## BEGIN
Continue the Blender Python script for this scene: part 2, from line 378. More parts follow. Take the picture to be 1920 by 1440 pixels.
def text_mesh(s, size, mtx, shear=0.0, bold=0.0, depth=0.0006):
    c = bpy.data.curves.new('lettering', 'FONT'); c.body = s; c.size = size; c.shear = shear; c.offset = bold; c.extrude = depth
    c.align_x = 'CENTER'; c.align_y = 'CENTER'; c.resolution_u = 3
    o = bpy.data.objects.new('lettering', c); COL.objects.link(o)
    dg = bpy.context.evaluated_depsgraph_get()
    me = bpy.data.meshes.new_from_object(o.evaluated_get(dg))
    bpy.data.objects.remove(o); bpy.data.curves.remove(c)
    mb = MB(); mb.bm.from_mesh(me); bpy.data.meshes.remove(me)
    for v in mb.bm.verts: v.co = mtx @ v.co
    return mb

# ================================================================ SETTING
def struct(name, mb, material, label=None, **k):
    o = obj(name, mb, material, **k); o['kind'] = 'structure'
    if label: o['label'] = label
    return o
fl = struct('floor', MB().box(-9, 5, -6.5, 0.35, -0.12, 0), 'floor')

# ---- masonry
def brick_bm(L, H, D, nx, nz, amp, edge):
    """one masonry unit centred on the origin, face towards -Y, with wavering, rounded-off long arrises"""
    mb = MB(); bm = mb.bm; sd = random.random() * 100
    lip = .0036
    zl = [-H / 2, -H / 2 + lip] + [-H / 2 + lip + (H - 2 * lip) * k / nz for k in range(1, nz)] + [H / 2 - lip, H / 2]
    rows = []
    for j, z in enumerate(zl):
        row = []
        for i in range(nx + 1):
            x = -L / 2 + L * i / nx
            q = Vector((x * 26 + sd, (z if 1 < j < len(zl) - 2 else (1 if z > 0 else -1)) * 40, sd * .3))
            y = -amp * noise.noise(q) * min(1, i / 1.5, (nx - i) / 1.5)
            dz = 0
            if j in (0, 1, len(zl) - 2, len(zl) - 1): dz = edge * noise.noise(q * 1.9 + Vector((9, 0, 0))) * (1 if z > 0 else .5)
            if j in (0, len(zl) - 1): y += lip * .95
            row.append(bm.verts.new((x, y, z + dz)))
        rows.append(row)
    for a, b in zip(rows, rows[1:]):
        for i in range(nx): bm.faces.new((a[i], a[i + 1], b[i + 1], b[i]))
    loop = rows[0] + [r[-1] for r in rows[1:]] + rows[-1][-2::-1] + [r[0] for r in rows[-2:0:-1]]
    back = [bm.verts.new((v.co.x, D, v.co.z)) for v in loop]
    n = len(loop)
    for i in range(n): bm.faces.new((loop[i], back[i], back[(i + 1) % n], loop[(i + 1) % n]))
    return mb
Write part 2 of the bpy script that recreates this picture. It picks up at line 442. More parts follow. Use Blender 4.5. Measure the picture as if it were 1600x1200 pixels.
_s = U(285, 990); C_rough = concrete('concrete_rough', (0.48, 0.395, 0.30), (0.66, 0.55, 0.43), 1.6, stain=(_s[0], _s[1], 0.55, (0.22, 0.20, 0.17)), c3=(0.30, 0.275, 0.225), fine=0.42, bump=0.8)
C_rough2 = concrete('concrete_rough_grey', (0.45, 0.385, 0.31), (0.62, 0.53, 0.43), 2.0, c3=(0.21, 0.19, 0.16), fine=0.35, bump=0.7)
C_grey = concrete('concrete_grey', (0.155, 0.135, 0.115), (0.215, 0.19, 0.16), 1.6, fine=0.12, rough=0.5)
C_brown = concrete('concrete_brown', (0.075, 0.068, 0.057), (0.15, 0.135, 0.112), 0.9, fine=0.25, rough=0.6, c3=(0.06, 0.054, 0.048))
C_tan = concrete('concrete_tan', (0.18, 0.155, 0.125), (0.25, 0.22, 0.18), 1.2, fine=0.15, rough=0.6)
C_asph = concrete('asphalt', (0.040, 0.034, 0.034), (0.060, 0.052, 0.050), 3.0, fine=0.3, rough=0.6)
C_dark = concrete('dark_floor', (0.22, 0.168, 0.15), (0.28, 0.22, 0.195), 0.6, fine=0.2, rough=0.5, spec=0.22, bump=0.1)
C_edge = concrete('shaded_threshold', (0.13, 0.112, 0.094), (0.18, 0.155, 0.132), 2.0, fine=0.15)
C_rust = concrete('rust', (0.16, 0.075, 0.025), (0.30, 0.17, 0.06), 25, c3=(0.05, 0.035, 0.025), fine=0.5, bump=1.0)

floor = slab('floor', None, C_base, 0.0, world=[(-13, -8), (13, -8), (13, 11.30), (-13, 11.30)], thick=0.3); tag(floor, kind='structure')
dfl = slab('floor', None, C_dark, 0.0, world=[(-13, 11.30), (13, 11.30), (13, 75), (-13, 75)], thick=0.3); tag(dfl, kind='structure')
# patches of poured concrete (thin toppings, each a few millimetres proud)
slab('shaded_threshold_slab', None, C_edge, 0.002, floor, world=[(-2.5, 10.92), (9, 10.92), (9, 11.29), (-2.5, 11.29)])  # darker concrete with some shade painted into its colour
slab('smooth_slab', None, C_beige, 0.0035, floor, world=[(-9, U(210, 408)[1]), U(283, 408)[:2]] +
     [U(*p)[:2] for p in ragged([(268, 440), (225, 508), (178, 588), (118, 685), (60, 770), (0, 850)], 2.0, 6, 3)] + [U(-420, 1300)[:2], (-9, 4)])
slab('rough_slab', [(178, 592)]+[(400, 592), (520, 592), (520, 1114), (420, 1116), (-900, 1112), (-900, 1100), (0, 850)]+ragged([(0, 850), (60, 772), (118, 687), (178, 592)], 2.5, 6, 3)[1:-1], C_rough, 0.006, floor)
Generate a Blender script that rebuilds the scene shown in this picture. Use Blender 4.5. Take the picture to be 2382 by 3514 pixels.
## END
**DO THIS**
Return exactly the lines that run from the top of the listing above to the line containing "-0.12, 0), 'floor')", please, keeping both end lines and leaving out everything else.

**EXPECTED OUTPUT**
Continue the Blender Python script for this scene: part 2, from line 378. More parts follow. Take the picture to be 1920 by 1440 pixels.
def text_mesh(s, size, mtx, shear=0.0, bold=0.0, depth=0.0006):
    c = bpy.data.curves.new('lettering', 'FONT'); c.body = s; c.size = size; c.shear = shear; c.offset = bold; c.extrude = depth
    c.align_x = 'CENTER'; c.align_y = 'CENTER'; c.resolution_u = 3
    o = bpy.data.objects.new('lettering', c); COL.objects.link(o)
    dg = bpy.context.evaluated_depsgraph_get()
    me = bpy.data.meshes.new_from_object(o.evaluated_get(dg))
    bpy.data.objects.remove(o); bpy.data.curves.remove(c)
    mb = MB(); mb.bm.from_mesh(me); bpy.data.meshes.remove(me)
    for v in mb.bm.verts: v.co = mtx @ v.co
    return mb

# ================================================================ SETTING
def struct(name, mb, material, label=None, **k):
    o = obj(name, mb, material, **k); o['kind'] = 'structure'
    if label: o['label'] = label
    return o
fl = struct('floor', MB().box(-9, 5, -6.5, 0.35, -0.12, 0), 'floor')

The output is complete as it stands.